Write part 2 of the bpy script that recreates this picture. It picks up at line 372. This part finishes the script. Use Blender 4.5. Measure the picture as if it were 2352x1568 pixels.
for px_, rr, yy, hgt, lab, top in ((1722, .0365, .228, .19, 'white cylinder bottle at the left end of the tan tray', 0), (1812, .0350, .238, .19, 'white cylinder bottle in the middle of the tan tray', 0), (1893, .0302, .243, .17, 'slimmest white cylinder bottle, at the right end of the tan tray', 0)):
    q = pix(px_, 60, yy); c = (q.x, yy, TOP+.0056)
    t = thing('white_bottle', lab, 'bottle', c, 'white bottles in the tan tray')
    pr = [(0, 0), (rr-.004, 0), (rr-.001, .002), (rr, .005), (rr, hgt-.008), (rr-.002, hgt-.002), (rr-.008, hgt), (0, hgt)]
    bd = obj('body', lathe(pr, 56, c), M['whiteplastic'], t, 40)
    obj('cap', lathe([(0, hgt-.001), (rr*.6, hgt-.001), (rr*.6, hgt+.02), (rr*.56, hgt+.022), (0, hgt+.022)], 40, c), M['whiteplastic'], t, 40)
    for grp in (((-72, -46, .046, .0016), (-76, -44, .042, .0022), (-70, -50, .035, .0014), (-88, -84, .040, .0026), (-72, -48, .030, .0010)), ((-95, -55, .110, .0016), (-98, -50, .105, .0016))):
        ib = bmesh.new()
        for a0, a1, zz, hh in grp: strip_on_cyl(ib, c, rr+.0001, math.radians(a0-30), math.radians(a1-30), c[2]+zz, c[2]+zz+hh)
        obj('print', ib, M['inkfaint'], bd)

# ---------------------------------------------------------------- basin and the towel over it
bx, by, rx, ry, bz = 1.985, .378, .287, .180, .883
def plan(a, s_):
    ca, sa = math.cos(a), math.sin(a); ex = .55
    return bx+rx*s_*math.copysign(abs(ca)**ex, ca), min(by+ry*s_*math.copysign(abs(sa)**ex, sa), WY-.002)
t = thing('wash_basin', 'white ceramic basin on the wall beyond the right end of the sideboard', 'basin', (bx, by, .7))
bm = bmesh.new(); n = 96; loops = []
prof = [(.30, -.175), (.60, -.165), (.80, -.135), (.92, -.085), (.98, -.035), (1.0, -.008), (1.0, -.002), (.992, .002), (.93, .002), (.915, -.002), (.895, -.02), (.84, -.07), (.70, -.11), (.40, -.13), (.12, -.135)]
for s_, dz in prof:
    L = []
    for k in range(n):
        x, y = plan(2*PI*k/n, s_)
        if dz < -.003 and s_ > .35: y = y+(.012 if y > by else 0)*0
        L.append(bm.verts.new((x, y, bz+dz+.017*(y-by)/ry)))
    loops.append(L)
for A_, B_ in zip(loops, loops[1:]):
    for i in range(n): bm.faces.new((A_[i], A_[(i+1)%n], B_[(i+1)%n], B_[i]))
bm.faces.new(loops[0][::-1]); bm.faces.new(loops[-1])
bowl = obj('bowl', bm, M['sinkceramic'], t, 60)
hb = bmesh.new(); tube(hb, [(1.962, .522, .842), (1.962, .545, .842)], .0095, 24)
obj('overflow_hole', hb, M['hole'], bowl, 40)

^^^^

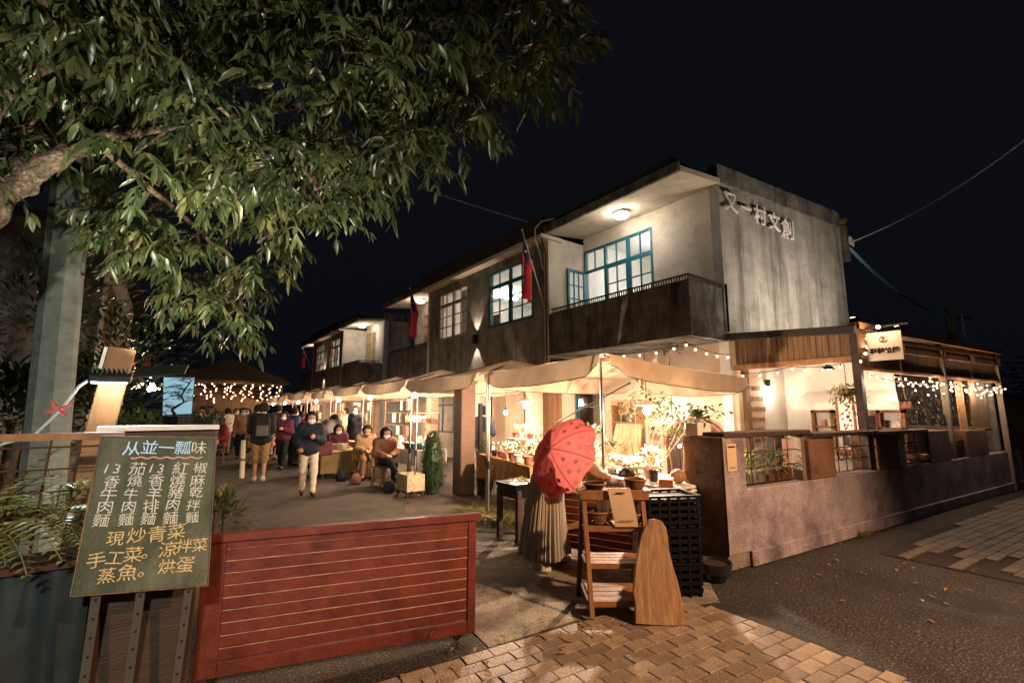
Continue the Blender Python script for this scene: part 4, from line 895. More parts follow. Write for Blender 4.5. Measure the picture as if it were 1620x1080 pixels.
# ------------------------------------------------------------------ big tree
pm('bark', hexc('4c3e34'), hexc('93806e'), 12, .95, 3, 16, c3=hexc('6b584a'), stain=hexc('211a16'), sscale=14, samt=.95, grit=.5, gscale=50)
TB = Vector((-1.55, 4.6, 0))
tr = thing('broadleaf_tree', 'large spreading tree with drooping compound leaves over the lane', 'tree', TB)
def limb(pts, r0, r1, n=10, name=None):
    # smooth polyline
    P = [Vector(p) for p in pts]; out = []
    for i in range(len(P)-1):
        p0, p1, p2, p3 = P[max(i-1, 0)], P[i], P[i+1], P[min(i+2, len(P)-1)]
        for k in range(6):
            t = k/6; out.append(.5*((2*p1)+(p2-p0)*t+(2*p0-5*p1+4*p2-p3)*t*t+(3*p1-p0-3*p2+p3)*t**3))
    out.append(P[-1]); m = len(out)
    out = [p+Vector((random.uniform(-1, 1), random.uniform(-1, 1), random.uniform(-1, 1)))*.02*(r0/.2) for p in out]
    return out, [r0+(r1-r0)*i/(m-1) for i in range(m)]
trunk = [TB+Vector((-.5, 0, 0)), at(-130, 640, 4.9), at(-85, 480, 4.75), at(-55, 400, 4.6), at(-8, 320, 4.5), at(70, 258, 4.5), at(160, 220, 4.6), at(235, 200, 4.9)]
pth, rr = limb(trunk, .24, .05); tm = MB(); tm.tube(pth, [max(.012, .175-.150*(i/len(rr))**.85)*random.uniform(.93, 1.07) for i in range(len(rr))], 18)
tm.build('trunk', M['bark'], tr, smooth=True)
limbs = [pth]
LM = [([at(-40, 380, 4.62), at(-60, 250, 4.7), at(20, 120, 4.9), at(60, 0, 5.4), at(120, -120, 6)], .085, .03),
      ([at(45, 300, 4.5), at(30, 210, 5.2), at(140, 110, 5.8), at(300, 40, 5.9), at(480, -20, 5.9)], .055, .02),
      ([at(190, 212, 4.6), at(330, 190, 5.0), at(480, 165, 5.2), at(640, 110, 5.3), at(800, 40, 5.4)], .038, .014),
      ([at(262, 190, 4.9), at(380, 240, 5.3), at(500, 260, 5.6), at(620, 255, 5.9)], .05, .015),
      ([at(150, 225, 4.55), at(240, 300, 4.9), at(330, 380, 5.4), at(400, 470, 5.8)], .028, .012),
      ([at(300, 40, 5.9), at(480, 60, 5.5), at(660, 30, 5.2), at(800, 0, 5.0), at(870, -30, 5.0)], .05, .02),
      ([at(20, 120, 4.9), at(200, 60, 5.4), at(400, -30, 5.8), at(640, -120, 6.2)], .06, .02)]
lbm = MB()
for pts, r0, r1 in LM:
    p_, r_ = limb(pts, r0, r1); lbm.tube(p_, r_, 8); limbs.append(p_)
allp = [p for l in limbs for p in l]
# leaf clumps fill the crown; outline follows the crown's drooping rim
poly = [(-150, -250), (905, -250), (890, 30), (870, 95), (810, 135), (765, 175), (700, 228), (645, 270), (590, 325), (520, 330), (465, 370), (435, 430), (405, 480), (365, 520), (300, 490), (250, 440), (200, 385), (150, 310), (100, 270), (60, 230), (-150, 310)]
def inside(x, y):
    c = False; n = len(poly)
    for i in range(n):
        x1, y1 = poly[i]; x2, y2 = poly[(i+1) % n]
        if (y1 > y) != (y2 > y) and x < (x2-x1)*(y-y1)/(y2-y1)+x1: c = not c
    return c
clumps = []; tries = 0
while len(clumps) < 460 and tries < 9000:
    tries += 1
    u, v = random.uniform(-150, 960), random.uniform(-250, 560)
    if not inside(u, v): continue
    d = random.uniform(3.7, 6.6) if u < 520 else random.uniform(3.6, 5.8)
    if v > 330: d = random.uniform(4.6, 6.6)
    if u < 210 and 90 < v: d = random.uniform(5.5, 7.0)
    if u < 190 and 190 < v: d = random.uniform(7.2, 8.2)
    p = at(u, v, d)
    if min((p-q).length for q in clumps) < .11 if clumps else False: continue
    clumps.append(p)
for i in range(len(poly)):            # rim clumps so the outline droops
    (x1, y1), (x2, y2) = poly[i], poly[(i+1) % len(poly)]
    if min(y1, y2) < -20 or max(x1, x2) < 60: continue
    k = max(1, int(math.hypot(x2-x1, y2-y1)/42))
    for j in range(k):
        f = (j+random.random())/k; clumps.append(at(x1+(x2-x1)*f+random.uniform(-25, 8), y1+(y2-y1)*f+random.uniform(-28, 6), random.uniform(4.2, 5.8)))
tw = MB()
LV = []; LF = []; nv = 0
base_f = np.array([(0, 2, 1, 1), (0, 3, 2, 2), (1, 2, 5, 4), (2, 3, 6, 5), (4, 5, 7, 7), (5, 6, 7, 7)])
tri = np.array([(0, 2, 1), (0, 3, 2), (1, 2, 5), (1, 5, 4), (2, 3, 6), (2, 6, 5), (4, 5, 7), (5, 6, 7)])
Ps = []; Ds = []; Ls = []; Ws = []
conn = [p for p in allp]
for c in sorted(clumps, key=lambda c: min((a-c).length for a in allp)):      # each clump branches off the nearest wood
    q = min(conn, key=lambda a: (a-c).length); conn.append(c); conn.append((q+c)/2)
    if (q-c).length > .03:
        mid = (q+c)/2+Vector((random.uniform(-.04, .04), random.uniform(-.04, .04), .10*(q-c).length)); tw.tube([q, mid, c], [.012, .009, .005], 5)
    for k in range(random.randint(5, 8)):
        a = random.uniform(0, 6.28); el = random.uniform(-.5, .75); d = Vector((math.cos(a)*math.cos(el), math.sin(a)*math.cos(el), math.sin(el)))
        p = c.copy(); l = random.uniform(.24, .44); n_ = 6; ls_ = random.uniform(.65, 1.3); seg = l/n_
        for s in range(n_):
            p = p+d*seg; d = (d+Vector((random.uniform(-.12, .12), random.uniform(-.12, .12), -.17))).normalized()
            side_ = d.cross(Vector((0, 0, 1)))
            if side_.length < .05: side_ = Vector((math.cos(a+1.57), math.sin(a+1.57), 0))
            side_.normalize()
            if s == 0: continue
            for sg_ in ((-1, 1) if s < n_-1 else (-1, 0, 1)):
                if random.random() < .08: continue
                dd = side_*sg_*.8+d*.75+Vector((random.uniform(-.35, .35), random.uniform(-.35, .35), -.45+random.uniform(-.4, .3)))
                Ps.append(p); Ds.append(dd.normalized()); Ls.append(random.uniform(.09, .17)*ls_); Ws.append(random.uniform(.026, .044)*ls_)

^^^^

WORK TO BE COMPLETED:
Copy every line of the data that holds the string "part".

RESULT FOR THIS EXERCISE:
Write part 2 of the bpy script that recreates this picture. It picks up at line 372. This part finishes the script. Use Blender 4.5. Measure the picture as if it were 2352x1568 pixels.
Continue the Blender Python script for this scene: part 4, from line 895. More parts follow. Write for Blender 4.5. Measure the picture as if it were 1620x1080 pixels.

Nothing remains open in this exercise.